» YOUR GOAL: Will you give the material below again, every line exactly as it is?

+---+

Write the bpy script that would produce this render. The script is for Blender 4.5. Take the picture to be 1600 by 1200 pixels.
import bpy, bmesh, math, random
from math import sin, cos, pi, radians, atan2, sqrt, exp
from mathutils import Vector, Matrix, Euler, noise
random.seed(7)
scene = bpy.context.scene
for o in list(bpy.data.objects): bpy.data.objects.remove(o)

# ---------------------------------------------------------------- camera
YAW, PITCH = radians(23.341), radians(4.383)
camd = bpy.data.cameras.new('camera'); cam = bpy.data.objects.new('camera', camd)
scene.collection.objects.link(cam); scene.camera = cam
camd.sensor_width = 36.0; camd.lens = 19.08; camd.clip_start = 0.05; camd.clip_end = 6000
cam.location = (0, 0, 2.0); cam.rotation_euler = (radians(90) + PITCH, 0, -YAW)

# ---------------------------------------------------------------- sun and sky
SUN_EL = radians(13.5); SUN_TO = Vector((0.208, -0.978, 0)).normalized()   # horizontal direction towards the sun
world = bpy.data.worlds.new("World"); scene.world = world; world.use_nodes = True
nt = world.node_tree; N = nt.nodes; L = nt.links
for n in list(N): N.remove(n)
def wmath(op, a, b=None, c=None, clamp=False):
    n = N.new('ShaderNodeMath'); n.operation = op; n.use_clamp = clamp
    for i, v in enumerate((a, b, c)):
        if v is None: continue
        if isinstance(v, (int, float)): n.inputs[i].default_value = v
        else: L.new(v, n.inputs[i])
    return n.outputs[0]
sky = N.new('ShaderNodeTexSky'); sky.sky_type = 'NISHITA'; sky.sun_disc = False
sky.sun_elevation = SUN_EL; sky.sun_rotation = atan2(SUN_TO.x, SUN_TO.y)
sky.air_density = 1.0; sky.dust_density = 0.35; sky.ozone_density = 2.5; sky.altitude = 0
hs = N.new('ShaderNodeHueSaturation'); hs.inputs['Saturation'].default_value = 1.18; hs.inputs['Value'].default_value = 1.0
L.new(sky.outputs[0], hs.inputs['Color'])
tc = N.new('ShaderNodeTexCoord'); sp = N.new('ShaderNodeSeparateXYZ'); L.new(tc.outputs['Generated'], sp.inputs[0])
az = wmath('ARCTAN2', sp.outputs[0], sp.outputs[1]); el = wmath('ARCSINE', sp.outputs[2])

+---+

» FINISHED EXERCISE:
Write the bpy script that would produce this render. The script is for Blender 4.5. Take the picture to be 1600 by 1200 pixels.
import bpy, bmesh, math, random
from math import sin, cos, pi, radians, atan2, sqrt, exp
from mathutils import Vector, Matrix, Euler, noise
random.seed(7)
scene = bpy.context.scene
for o in list(bpy.data.objects): bpy.data.objects.remove(o)

# ---------------------------------------------------------------- camera
YAW, PITCH = radians(23.341), radians(4.383)
camd = bpy.data.cameras.new('camera'); cam = bpy.data.objects.new('camera', camd)
scene.collection.objects.link(cam); scene.camera = cam
camd.sensor_width = 36.0; camd.lens = 19.08; camd.clip_start = 0.05; camd.clip_end = 6000
cam.location = (0, 0, 2.0); cam.rotation_euler = (radians(90) + PITCH, 0, -YAW)

# ---------------------------------------------------------------- sun and sky
SUN_EL = radians(13.5); SUN_TO = Vector((0.208, -0.978, 0)).normalized()   # horizontal direction towards the sun
world = bpy.data.worlds.new("World"); scene.world = world; world.use_nodes = True
nt = world.node_tree; N = nt.nodes; L = nt.links
for n in list(N): N.remove(n)
def wmath(op, a, b=None, c=None, clamp=False):
    n = N.new('ShaderNodeMath'); n.operation = op; n.use_clamp = clamp
    for i, v in enumerate((a, b, c)):
        if v is None: continue
        if isinstance(v, (int, float)): n.inputs[i].default_value = v
        else: L.new(v, n.inputs[i])
    return n.outputs[0]
sky = N.new('ShaderNodeTexSky'); sky.sky_type = 'NISHITA'; sky.sun_disc = False
sky.sun_elevation = SUN_EL; sky.sun_rotation = atan2(SUN_TO.x, SUN_TO.y)
sky.air_density = 1.0; sky.dust_density = 0.35; sky.ozone_density = 2.5; sky.altitude = 0
hs = N.new('ShaderNodeHueSaturation'); hs.inputs['Saturation'].default_value = 1.18; hs.inputs['Value'].default_value = 1.0
L.new(sky.outputs[0], hs.inputs['Color'])
tc = N.new('ShaderNodeTexCoord'); sp = N.new('ShaderNodeSeparateXYZ'); L.new(tc.outputs['Generated'], sp.inputs[0])
az = wmath('ARCTAN2', sp.outputs[0], sp.outputs[1]); el = wmath('ARCSINE', sp.outputs[2])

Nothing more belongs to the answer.